Of course, not everyone on the team was dropping thirty seconds at a time, swimming AAA times, and finishing at the top of their events. That doesn’t mean they weren’t trying to do their best, though, nor does it mean they weren’t trying to win. Even further down the results  list, the opportunity to do both exists. I was particularly pleased to watch the friendly, odd-couple sort of rivalry my nine-year-old son Cartter has with a boy who swims in his lane at practice. The boy is a year older than Cartter, and a whole head taller. They swim nothing alike, yet they go nearly identical times in almost everything. At this most recent meet, before reporting to the blocks for the 50 back, the bigger boy looked at me, motioned to Cartter with his thumb, and said with smirking earnestness, “I’m gonna beat him.” Cartter just stood there grinning.

“I don’t know,” I said. “He’s pretty tough to beat,” and with that the two of them walked off side by side toward the starting blocks, Cartter’s teammate towering over him. Cartter beat him by about a second, and after the race, they walked up to me laughing. Rather than be distressed by the competition that exists between them, they’re brought together by it. They’re friends because of it.

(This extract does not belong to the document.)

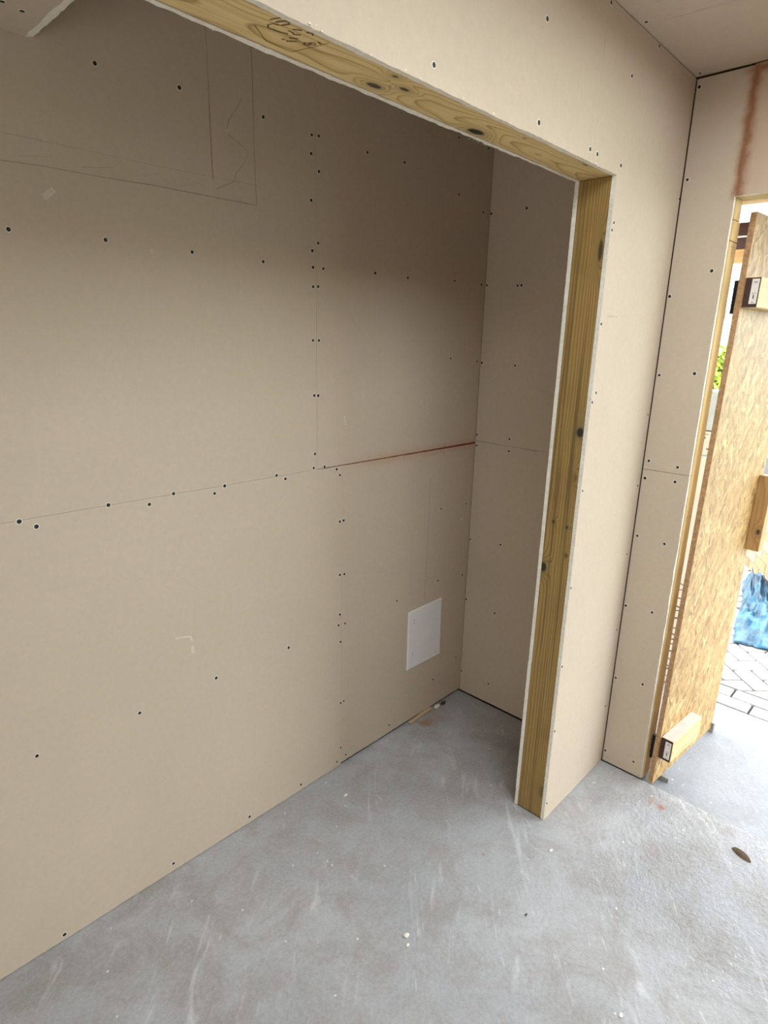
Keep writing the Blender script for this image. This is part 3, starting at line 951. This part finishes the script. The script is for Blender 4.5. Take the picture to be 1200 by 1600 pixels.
for q in (((-0.69, 1.262), (-0.63, 1.262), (-0.63, 1.268), (-0.69, 1.268)), ((-0.672, 1.236), (-0.661, 1.218), (-0.650, 1.236)),
          ((-0.68, 1.247), (-0.64, 1.247), (-0.64, 1.250), (-0.68, 1.250)), ((-0.69, 1.180), (-0.68, 1.180), (-0.68, 1.186), (-0.69, 1.186))):
    bm.faces.new([bm.verts.new((0.8531, y, z)) for y, z in q])
mesh_obj('printed_marks', bm, M_packprint, pk2)['kind'] = 'stuff'

# ------------------------------------------------------------------ low brick wall
A = Vector((2.30, -0.99, 0))
Bq = Vector((4.05, -0.012, 0))
ang = math.atan2(Bq.y - A.y, Bq.x - A.x)
bw = empty('garden_wall', (3.15, -0.5, -0.02))
tag(bw, 'low orange brick wall beyond the paving', 'brick wall', kind='structure')
M_brick = [plain('brick_' + n, c, 0.85, nscale=50, namp=0.2, bscale=90, bstr=0.5, bdist=0.003)
           for n, c in (('orange', (0.50, 0.20, 0.095)), ('salmon', (0.52, 0.26, 0.15)), ('red', (0.42, 0.15, 0.075)))]
M_mortar = plain('mortar', (0.34, 0.24, 0.18), 0.95, nscale=80, namp=0.15)
bmesh_list = []
for m in M_brick:
    bm = bmesh.new()
    add_box(bm, -0.1075, 0.1075, -0.051, 0.051, -0.0325, 0.0325, bev=0.003)
    bmesh.ops.recalc_face_normals(bm, faces=bm.faces)
    me = bpy.data.meshes.new('brick')
    bm.to_mesh(me)
    bm.free()
    me.materials.append(m)
    bmesh_list.append(me)
L = (Bq - A).length
dirv = (Bq - A) / L
for c in range(9):
    n = int(L / 0.225)
    for k in range(n):
        s = 0.1125 + k * 0.225 + (0.1125 if c % 2 else 0)
        p_ = A + dirv * s
        o = bpy.data.objects.new('brick', random.choice(bmesh_list))
        o.location = (p_.x, p_.y, 0.0135 + c * 0.075)
        o.rotation_euler = (0, 0, ang + random.uniform(-0.006, 0.006))
        COL.objects.link(o)
        under(o, bw)
bm = bmesh.new()
add_box(bm, 0.01, L - 0.06, -0.043, 0.043, -0.0185, 0.0135 + 8.45 * 0.075)
bmesh.ops.transform(bm, matrix=Matrix.Translation(A) @ Matrix.Rotation(ang, 4, 'Z'), verts=bm.verts)
mesh_obj('mortar_bed', bm, M_mortar, bw)

# ------------------------------------------------------------------ crumpled tarpaulin
def tarp():
    m, nt, b = new_mat('blue_tarpaulin')
    v, xyz = obj_coords(nt)
    n = noise(nt, v, 9, 4, 0.6)
    nt.links.new(ramp(nt, n, [(0.30, (0.004, 0.022, 0.04)), (0.52, (0.012, 0.08, 0.14)), (0.66, (0.05, 0.19, 0.30)), (0.8, (0.22, 0.40, 0.50))]), b.inputs['Base Color'])
    b.inputs['Roughness'].default_value = 0.32
    bump(nt, noise(nt, v, 40, 3, 0.6), 0.4, 0.004, b)
    bm = bmesh.new()
    nu, nv = 44, 34
    from mathutils import noise as mn
    g = []
    for i in range(nu + 1):
        row = []
        for j in range(nv + 1):
            u, w = i / nu, j / nv
            # lies on the paving, climbs the brick wall behind
            x = 1.58 + 1.12 * u + 0.05 * w
            yt, yb = -0.79 + 0.22 * u, max(-1.15, -0.69 + 0.559 * (x - 2.84) + 0.11)
            y = yt + (min(yb, yt - 0.02) - yt) * w
            q = Vector((u * 4.0, w * 4.0, 1.7))
            f1 = mn.noise(q)
            f2 = mn.noise(q * 2.4 + Vector((5, 1, 2)))
            ridge = 1.0 - abs(mn.noise(Vector((u * 3.2 + 2.2 * w, w * 2.2 - u * 1.5, 4.2)))) * 2.2
            ridge2 = 1.0 - abs(mn.noise(Vector((u * 8.5 - 3.0 * w, w * 5.0 + u * 3.5, 9.1)))) * 3.0
            edge = min(1, 6 * min(u, 1 - u)) * min(1, 6 * min(w, 1 - w))
            z = -0.012 + (0.02 + 0.07 * max(0, ridge) ** 2.0 + 0.03 * (f1 + 0.4) + 0.045 * max(0, ridge2) ** 1.5) * (0.05 + 0.95 * edge)
            z += 0.07 * math.exp(-((u - 0.75) / 0.16) ** 2 - ((w - 0.35) / 0.3) ** 2)
            row.append(bm.verts.new((x + 0.03 * f2, y + 0.015 * f1, max(z, -0.010))))
        g.append(row)
    for i in range(nu):
        for j in range(nv):
            bm.faces.new((g[i][j], g[i + 1][j], g[i + 1][j + 1], g[i][j + 1]))
    o = mesh_obj('tarpaulin', bm, m)
    for p in o.data.polygons:
        p.use_smooth = True
    md = o.modifiers.new('thickness', 'SOLIDIFY')
    md.thickness = 0.002
    tag(o, 'crumpled blue tarpaulin lying on the block paving by the brick wall', 'tarpaulin')


tarp()

# ------------------------------------------------------------------ garden background seen through the hinge gap
gd = empty('ground', (10, 0, -0.1))
tag(gd, 'open ground beyond the paving', 'ground', kind='structure')
box('lawn', (9.0, 60.0, -40, 40, -0.2, -0.06), plain('grass', (0.12, 0.20, 0.05), 0.9, nscale=4, namp=0.3), gd)
box('lawn', (-30.0, 8.999, 6.0, 40, -0.2, -0.06), bpy.data.materials['grass'], gd)
box('lawn', (-30.0, 8.999, -40, -6.0, -0.2, -0.06), bpy.data.materials['grass'], gd)
hg = empty('hedge', (6.2, 1.2, -0.05))
tag(hg, 'bright yellow-green leafy hedge beyond the garden', 'hedge')
M_leaf = plain('hedge_leaf', (0.36, 0.46, 0.05), 0.6, nscale=5, namp=0.45)
bm = bmesh.new()
for i in range(9000):
    x, y = random.uniform(5.9, 6.7), random.uniform(0.2, 4.5)
    z = random.uniform(0.0, 1.0) ** 0.7 * (1.72 + 0.10 * math.sin(y * 5) + 0.06 * math.sin(y * 13))
    if random.random() < 0.6:
        x = 5.9 + abs(random.gauss(0, 0.06))
    r = random.uniform(0.02, 0.045)
    a = Vector((random.gauss(-0.6, 0.6), random.gauss(0, 0.6), random.gauss(0.5, 0.6))).normalized()
    t1 = a.orthogonal().normalized()
    t2 = a.cross(t1)
    p_ = Vector((x, y, z))
    bm.faces.new([bm.verts.new(p_ + t1 * r * 1.5), bm.verts.new(p_ + t2 * r * 0.6), bm.verts.new(p_ - t1 * r * 1.5), bm.verts.new(p_ - t2 * r * 0.6)])
me = bpy.data.meshes.new('foliage')
bm.to_mesh(me)
bm.free()
me.materials.append(M_leaf)
o = bpy.data.objects.new('foliage', me)
COL.objects.link(o)
o['kind'] = 'stuff'
under(o, hg)
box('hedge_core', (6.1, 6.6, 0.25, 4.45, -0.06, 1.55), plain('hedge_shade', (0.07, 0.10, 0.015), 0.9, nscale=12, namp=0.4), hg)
hs = empty('neighbour_house', (14, 4, -0.06))
tag(hs, 'white rendered house with dark bands far beyond the hedge', 'house')
M_rend = plain('white_render', (0.85, 0.85, 0.84), 0.8, nscale=3, namp=0.04)
M_slate = plain('dark_band', (0.22, 0.18, 0.16), 0.7)
box('wall', (13.0, 18.0, -1.0, 9.0, -0.06, 3.55), M_rend, hs)
box('band_course', (12.96, 12.999, -1.0, 9.0, 2.25, 2.42), M_slate, hs)
box('eaves_board', (12.85, 18.1, -1.1, 9.1, 3.5505, 3.72), M_slate, hs)
bm = bmesh.new()
a = [bm.verts.new(q) for q in ((12.85, -1.1, 3.7205), (18.1, -1.1, 3.7205), (18.1, 9.1, 3.7205), (12.85, 9.1, 3.7205), (15.5, 0.5, 5.2), (15.5, 7.5, 5.2))]
for f in ((0, 1, 4), (1, 2, 5, 4), (2, 3, 5), (3, 0, 4, 5), (0, 3, 2, 1)):
    bm.faces.new([a[i] for i in f])
mesh_obj('hipped_roof', bm, plain('roof_slate', (0.16, 0.15, 0.15), 0.8, nscale=8, namp=0.25), hs)

# ------------------------------------------------------------------ small things
pl = empty('access_panel', (-0.288, -0.003, 0.402))
tag(pl, 'white rectangular access plate fixed low on the back wall', 'plate')
M_plate = plain('white_plastic_plate', (0.72, 0.69, 0.66), 0.5, nscale=9, namp=0.04)
bm = bmesh.new()
q0 = [(-0.3985, 0.270), (-0.178, 0.268), (-0.184, 0.541), (-0.4005, 0.539)]
fr = [bm.verts.new((x, -0.0065, z)) for x, z in q0]
bk = [bm.verts.new((x + (0.001 if x > -0.3 else -0.001), -0.0003, z + (0.001 if z > 0.4 else -0.001))) for x, z in q0]
bm.faces.new(fr)
bm.faces.new(bk[::-1])
for i in range(4):
    bm.faces.new((fr[i], fr[(i + 1) % 4], bk[(i + 1) % 4], bk[i]))
bmesh.ops.bevel(bm, geom=[e for e in bm.edges if e.verts[0] in fr and e.verts[1] in fr], offset=0.002, segments=2, affect='EDGES')
mesh_obj('cover_plate', bm, M_plate, pl)
for s in ([(-0.368, 0.500), (-0.366, 0.478)], [(-0.372, 0.352), (-0.370, 0.330)]):
    ribbon('scuff_mark', s, 0.003, M_pencil_lt, pl, 'Y', -0.0066)

M_lath = timber_mat('lath', (0, 1, 2), (0.55, 0.42, 0.24), (0.45, 0.32, 0.16), (0.3, 0.2, 0.1), pith=(0, 0.05), freq=200, wob=0.02)
bm = bmesh.new()
add_box(bm, -0.380, -0.222, -0.020, -0.004, 0.004, 0.011, bev=0.001)
for v in bm.verts:
    v.co.y += (v.co.x + 0.3) * 0.05 + 0.003
    v.co.z += random.uniform(-0.0006, 0.0006)
tag(mesh_obj('timber_lath', bm, M_lath), 'thin pale timber lath pushed under the back wall', 'lath')


def lump(name, loc, dims, mat, label, cat, seed, sub=2, rz=0.0, group=None):
    from mathutils import noise as mn
    bm = bmesh.new()
    bmesh.ops.create_icosphere(bm, subdivisions=sub, radius=1.0)
    for v in bm.verts:
        k = 1 + 0.45 * mn.noise(v.co * 1.6 + Vector((seed, seed * 2.0, 0)))
        c = v.co * k
        v.co = Vector((c.x * dims[0], c.y * dims[1], c.z * dims[2]))
    z0 = min(v.co.z for v in bm.verts)
    for v in bm.verts:
        v.co.z -= z0
    o = mesh_obj(name, bm, mat)
    o.location = loc
    o.rotation_euler = (0, 0, rz)
    return tag(o, label, cat, group)


lump('plaster_lump', (-0.190, -0.016, 0.0), (0.020, 0.009, 0.006), M_gyp, 'pale plaster lump beside the lath at the foot of the back wall', 'plaster', 1.3)
lump('earth_clod', (-0.150, -0.020, 0.0), (0.015, 0.010, 0.006), plain('dark_earth', (0.05, 0.035, 0.025), 0.95), 'dark crumb of earth in the corner of the alcove floor', 'clod', 5.1)
# split chip of bark by the doorway
M_bark = plain('brown_bark', (0.10, 0.062, 0.036), 0.75, nscale=120, namp=0.4, bscale=200, bstr=0.6, bdist=0.002)
bm = bmesh.new()
n = 12
rows = []
for i in range(n + 1):
    t = i / n
    w = 0.0135 * math.sin(math.pi * min(1, 0.06 + t * 0.9)) ** 0.6
    x = -0.033 + 0.066 * t
    rows.append([bm.verts.new((x, -w, 0.0)), bm.verts.new((x, -w * 0.3, 0.006 * math.sin(math.pi * t) + 0.0015)), bm.verts.new((x, w * 0.55, 0.010 * math.sin(math.pi * t) ** 0.5 + 0.001)), bm.verts.new((x, w, 0.0))])
for a, b in zip(rows, rows[1:]):
    for k in range(3):
        bm.faces.new((a[k], b[k], b[k + 1], a[k + 1]))
    bm.faces.new((a[3], b[3], b[0], a[0]))
bm.faces.new(rows[0])
bm.faces.new(rows[-1])
o = mesh_obj('wood_chip', bm, M_bark)
o.location = (-0.127, -1.268, 0.0005)
o.rotation_euler = (0, 0, math.radians(-112))
tag(o, 'dark brown bark chip on the floor by the threshold', 'wood chip')
lump('plaster_flake', (-0.564, -0.806, 0), (0.008, 0.004, 0.0015), M_gyp, 'tiny white plaster flake on the floor near the foot of the timber post', 'flake', 2.2)
lump('plaster_flake', (-1.131, -0.665, 0), (0.009, 0.007, 0.002), M_gyp, 'larger white plaster flake on open floor in front of the alcove', 'flake', 3.7)
lump('plaster_flake', (-1.150, -0.687, 0), (0.006, 0.004, 0.0015), M_gyp, 'smaller white flake next to the larger flake before the alcove', 'flake', 4.4)
lump('plaster_flake', (-0.910, -1.193, 0), (0.007, 0.005, 0.0015), M_gyp, 'white plaster flake lying nearest the bottom edge of the photo', 'flake', 6.4)
lump('grit', (-0.833, -0.873, 0), (0.005, 0.003, 0.002), M_bark, 'small dark speck of grit in the middle of the floor', 'grit', 7.4)
lump('debris_scrap', (-0.876, -0.136, 0), (0.009, 0.004, 0.002), M_gyp, 'small pale scrap on the shaded alcove floor', 'scrap', 8.1)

What a wasted opportunity it would be not to appreciate one’s competition, to think that one’s best exists in a vacuum absent the efforts of others. When I look back on my swim career, I’m proud of the times when I approached my “best,” and I was lucky to score a few victories, but when I try to explain my experience to other people, the most important part of the story is always the great athletes I swam against. If I could go back, I’d try to be less jealous of those swimmers who were better than I and to celebrate their achievements more. I imagine that approach would have made my time training and competing in the pool much more enjoyable, and that probably, I would have swum faster. In my adulthood, I’m thankful that for now, my two children seem to get it way better than I ever did. I asked them after our December meet what their favorite part was. They were sitting next to each other at the kitchen table, and my seven-year-old glanced sideways at his brother and smiled knowingly. Their favorite part of the meet was the same. It was when their teammate, the boy from the video, won first place.